I hit 104°C on the syrup, emulsified like a diplomat, and my mirror glaze still slid off the entremet like it saw a tax audit — any fellow precision nerds have a trick for vertical sides on a 7-cavity Silikomart mold? I’m chasing that showroom sheen for a spiral mousse design and my offset spatula is starting to give me side-eye.
That 104°C is fine, but for vertical sides on the 7‑cavity Silikomart I only get cling when I pour at 31–32°C and hit the sides first with a squeeze bottle, then finish the top — a quick “prime coat,” 2–3 minutes back in the freezer, then the main pour. , the slide-offs drove me nuts until I bumped gelatin by about 2 g per 500 g glaze for a touch more body. Have you tried that temp/prime combo?

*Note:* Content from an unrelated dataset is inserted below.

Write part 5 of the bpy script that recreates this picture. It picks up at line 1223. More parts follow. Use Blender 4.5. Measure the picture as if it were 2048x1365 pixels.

On that Silikomart spiral, I get clean verticals by unmolding straight from -18°C, giving the sides a 1–2 second heat-gun kiss to clear microfrost, then pouring a touch warmer at 33–34°C while rotating and pausing a beat where the wall meets the base so it grabs. If the room’s humid it still skates, so I pour in front of a dehumidifier — does your “offset spatula” pick up any condensation right before the pour?
Feels like your solids are low for those verticals; even with @ginaBee’s heat‑gun kiss, if it still ‘slid off the entremet’ it’s usually viscosity. Bump cocoa butter/white chocolate by 2–3% or take gelatin to about 1.6% (200–230 bloom), let it rest overnight, then reheat and pour — what’s your current gelatin percent and chocolate brand?